| Year | Album | Artist | Stars | Score | Genre | ||
|---|---|---|---|---|---|---|---|
| 2024 | Eternal Sunshine | Ariana Grande | ★★★½ | 74 | Pop | R&B |
It’s been four years since Ariana Grande’s last record, but it doesn’t feel like she’s missed a beat. Eternal Sunshine is another “white girl making sexy dance poppy and dreamy R&B” record. Conceptually, Eternal Sunshine (like the movie) is about forgetting an ex, in this case, after a divorce. Lyrically, Grande tackles more personal issues, with songs about heartbreak, moving on and falling into old, flirtatious habits.
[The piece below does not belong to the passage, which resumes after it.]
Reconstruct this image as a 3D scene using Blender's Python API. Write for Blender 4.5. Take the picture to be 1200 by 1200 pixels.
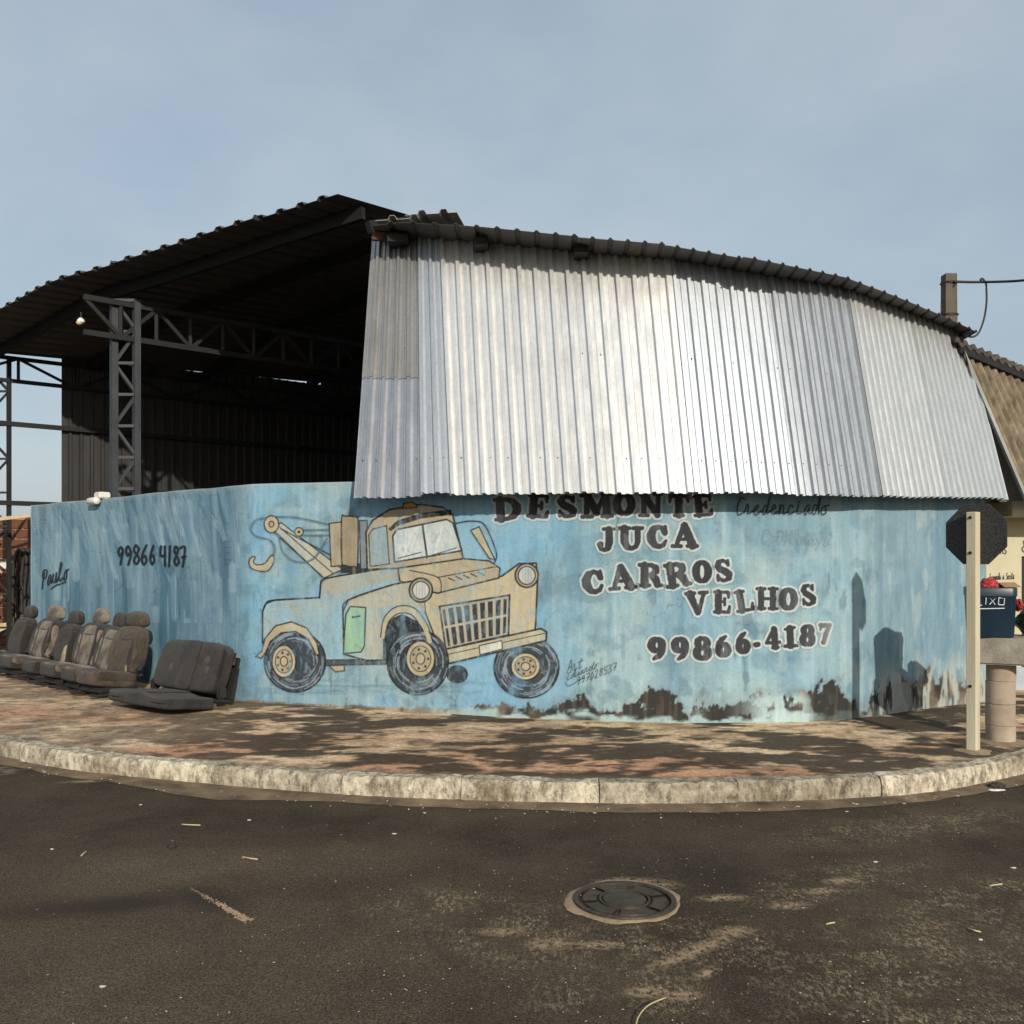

Musically, the record touches on pop styles spanning from the early 90s to modern hip-hop. “yes, and?” is a house-influenced dance track that’s really reminiscent of Madonna’s “Vogue.” “true story” sounds very Timbaland influenced, with a “Cry Me A River” vibe. “bye” brings a taste of modern disco to the mix, and “we can’t be friends” is a cute, driving europop song, channeling her inner Robyn. Then the title track — which is probably my favorite song on the record other than “yes, and?” — has the album’s best vocal and lyrical performance over a spacy, emotional beat with trap drums that seems tailor-made for SZA to be on the eventual remix.
Some of the tracks feel short, which will happen when you compile 13 songs for a brisk 35 minute runtime, but overall, as is expected with Ariana Grande at this point, I appreciate the diversity in dance music and hip-hop influences here.